Under Rule 12(b)(1), an attack on subject matter jurisdiction can take the form of either a facial or factual attack. Lawrence v. Dunbar, 919 F.2d 1525, 1528 (11th Cir. 1990). "'Facial attacks' on the complaint require the court merely to look and see if the plaintiff has sufficiently alleged a basis of subject matter jurisdiction." Id. at 1529 (citing Menchaca v. Chrysler Credit Corp., 613 F.2d 507, 511 (5th Cir. 1980)) (internal quotations omitted). On the other hand, factual attacks "challenge the existence of subject matter jurisdiction in fact, irrespective of the pleadings, and matters outside the pleadings, such as testimony and affidavits, are considered." Id. Facial attacks are afforded safeguards similar to those of a 12(b)(6) motion in that "the court must consider the allegations of the complaint to be true." Lawrence, 919 F.2d at 1529.
III. ANALYSIS
A. Dismissal is Appropriate as to Improperly Named Defendants
The United States asserts that the IRS, Debra Hurst, and Beth Jones are improperly named as defendants and should be dismissed from this action. The IRS is not an entity that can be sued because "the Congress has not constituted the Treasury Department or any of its divisions or bureaus as a body corporate and has not authorized either or any of them to be sued eo nomine." Castleberry v. Alcohol, Tobacco Firearms Div. of U.S. Treasury Dep't, 530 F.2d 672, 673 n. 2 (5th Cir. 1976). When a plaintiff sues the IRS, as here, the proper approach is to treat the action as one brought against the United States. Reppert v. I.R.S., No. 09-16307, 2011 WL 1057076, at *1 n. 1 (11th Cir. Mar. 24, 2011); Brewer v. Comm'r, 435 F. Supp. 2d 1174, 1179 (S.D. Ala. 2006) ("[W]hen a plaintiff files an action seeking to restrain the collection of taxes, the United States is the real party in interest and the proper defendant in the action." (citing Frasier v. Hegeman, 607 F. Supp 318, 322 (N.D.N.Y. 1985))). Employees of the IRS are also not proper defendants. "Absent a waiver, sovereign immunity shields the federal government and its agencies from suit." JBP Acquisitions, LP v. United States, 224 F.3d 1260, 1263 (11th Cir. 2000). Sovereign immunity generally extends to protect employees of those agencies who are sued in their official capacity. See Simons v. Vinson, 394 F.2d 732, 736 (5th Cir. 2000). Thus, a court must treat a suit against an IRS employee as an action brought against the United States. Brewer, 435 F. Supp. 2d at 1179 (citing Dugan v.

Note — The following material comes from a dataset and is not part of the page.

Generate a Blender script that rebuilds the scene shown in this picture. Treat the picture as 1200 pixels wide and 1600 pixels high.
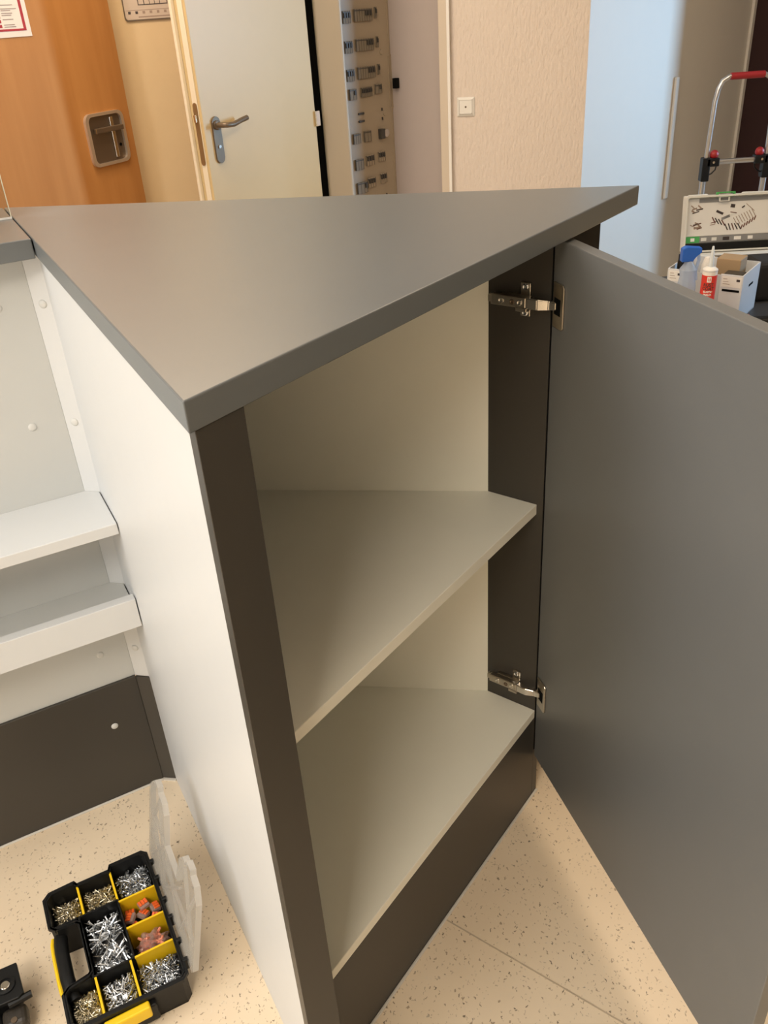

Rank, 372 U.S. 609 (1963)). Here, Plaintiff improperly names the IRS and two of its employees as defendants. The United States is the real party in interest. Therefore, the IRS, Debra Hurst, and Beth Jones are dismissed as improperly named defendants.B. This Court Lacks Subject Matter Jurisdiction Over This Action
Pursuant to Rule 12(b)(1), the United States asserts a facial attack on Plaintiff's Complaint, arguing that it fails to sufficiently allege a basis of subject matter jurisdiction. The Anti-Injunction Act, 26 U.S.C. § 7421(a), provides that "no suit for the purpose of restraining the assessment or collection of any tax shall be maintained in any court by any person, whether or not such person is the person against whom such tax was assessed." The statute effectively strips a court of subject matter jurisdiction to hear a petition to enjoin the Government from assessing or collecting taxes. A limited judicial exception to the Act exists wherein a court may issue an injunction against federal tax collection when a plaintiff can demonstrate that (1) the government cannot prevail under any circumstances, and (2) no other equitable remedy exists. Enochs v. Williams Packing Navigation Co., 370 U.S. 1, 7 (1962). The United States correctly points out that Plaintiff does in fact have other remedies available to him. Specifically, he can pay the taxes due and then seek a refund of any overage paid. Plaintiff's factual allegations indicate that he has not availed himself of this remedy, so the exception does not apply. After sifting through the Complaint's verbosity, it is clear that Plaintiff asks for nothing more than an injunction against the assessment and collection of federal taxes owed. The Anti-Injunction Act bars such a claim for relief. This Court therefore lacks subject matter jurisdiction over this action.IV. CONCLUSION
For the foregoing reasons, it is ORDERED and ADJUDGED that:
1. The United States of America's Motion to Dismiss (ECF No. 9) is GRANTED.
2. Plaintiff's Complaint is DISMISSED with prejudice.
3. The Clerk is directed to CLOSE this case.
4. All pending motions are DENIED as moot.DONE and ORDERED in chambers at Miami, Florida.